WASHINGTON, D.C. (Federal News Network) — The rules governing discipline and removal procedures for federal employees are on track for a major overhaul.
A slew of proposed regulations and executive orders from the Trump administration — along with recent court decisions and upcoming hearings — are reshaping how agencies handle adverse action processes for the federal workforce.
On the whole, Trump administration officials say the changes aim to boost employee accountability across government, while rooting out poor performers and anyone unwilling to carry out lawful presidential orders.
“In order to affect the policy priorities of the administration, we need to have people willing to and capable of carrying out those directives,” Office of Personnel Management Director Scott Kupor said in June, speaking about the new Schedule Policy/Career classification.
But others in the federal community say the administration’s personnel policy revisions would undermine merit system principles, employees’ due process and other critical aspects of federal workforce integrity. Dan Meyer, a national security lawyer at Tully Rinckey PLLC, sees a clear pattern across the recent changes.
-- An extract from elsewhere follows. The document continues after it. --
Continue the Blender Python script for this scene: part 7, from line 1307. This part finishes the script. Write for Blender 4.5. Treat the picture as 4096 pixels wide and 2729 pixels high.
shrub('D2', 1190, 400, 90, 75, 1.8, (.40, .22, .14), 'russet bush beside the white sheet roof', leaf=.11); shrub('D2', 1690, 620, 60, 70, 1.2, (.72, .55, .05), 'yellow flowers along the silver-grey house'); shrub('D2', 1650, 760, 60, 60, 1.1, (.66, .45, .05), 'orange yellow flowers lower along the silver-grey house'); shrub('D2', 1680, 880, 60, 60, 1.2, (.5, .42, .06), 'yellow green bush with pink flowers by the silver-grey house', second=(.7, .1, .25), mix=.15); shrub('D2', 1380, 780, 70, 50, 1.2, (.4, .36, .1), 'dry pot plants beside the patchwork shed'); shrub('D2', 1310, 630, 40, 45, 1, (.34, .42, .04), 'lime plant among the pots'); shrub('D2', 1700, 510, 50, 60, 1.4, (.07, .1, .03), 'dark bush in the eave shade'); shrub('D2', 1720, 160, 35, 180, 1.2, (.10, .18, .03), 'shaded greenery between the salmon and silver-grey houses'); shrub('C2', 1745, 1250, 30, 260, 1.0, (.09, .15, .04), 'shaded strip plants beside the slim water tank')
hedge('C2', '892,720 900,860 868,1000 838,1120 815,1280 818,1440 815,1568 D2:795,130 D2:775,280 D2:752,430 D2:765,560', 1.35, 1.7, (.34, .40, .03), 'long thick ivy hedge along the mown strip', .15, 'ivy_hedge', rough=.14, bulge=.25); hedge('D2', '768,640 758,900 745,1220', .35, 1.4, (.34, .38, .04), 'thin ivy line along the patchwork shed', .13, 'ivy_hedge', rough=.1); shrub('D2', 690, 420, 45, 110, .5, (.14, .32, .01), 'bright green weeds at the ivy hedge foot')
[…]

“All these decisions are of a whole cloth: Restoration of a strong executive branch, reversing the congressionally forced reforms following Watergate and the abuses by the FBI during the Civil Rights Movement and the war in Southeast Asia,” Meyer told Federal News Network. “The presidency was weakened in the last third of the 20th century; now the Justice Department and the director of OPM are using new and existing authorities to crack down on the president’s own employees and appointees. And the Congress seems perfectly happy to leave the changes unchallenged.”
Ditching the Douglas factors
In one key proposal, OPM and the Merit Systems Protection Board are seeking to overhaul the procedures agencies use when firing employees, as well as the adverse action review process at MSPB.
Proposed regulations earlier this month look to change MSPB’s longstanding appeals process by forgoing the “Douglas factors” — 12 considerations, dating back to 1981, that agencies use to justify adverse actions against employees.
MSPB and OPM argued that the Douglas factors have made employee discipline policies too rigid. Instead, they proposed making determinations about whether an agency’s adverse action is reasonable on a case-by-case basis, with no specific factors that must be considered.
“Accountability and high performance go hand in hand,” Kupor said last week. “This proposed rule gives federal managers better tools to address performance issues efficiently while ensuring employees are evaluated under a fair, consistent process. These reforms will help agencies better recognize excellence, address poor performance and ultimately deliver better results for the American people.”
Some critics of the proposed regulations, however, said the changes would open the door to bias, inconsistency and politically motivated actions against federal employees.
“What we are seeing is the methodical implementation of a system where nonpolitical career employees can be fired for doing their job correctly but inconveniently, and where they will have nowhere to go for a fair, independent second look,” Tim Whitehouse, executive director of Public Employees for Environmental Responsibility, told Federal News Network. “Historically, that’s why Congress created and built up the merit system of federal service over the past 150 years — to prevent political patronage, loyalty tests and retaliation against people who catch waste, fraud or abuse or who won’t rubber-stamp something of questionable legality.”
Reshaping ‘suitability’ rules
A separate final rule from OPM this month means federal employees now face the possibility of being disciplined or fired for misconduct based on the government’s “suitability and fitness” standards.
The rule change allows for expedited firings of federal employees if they are deemed to no longer meet the government’s suitability and fitness standards, which historically applied only to federal job applicants.
“For too long, the federal government has had stronger tools to prevent someone with serious misconduct from entering public service than to address the same misconduct once that individual is already employed,” OPM Director Scott Kupor said Monday. “This rule closes that gap.”
The final rule also expands the factors agencies must consider to determine if federal employees should keep their jobs, such as timely tax filing, citizenship requirements and compliance with “any applicable nondisclosure obligations.”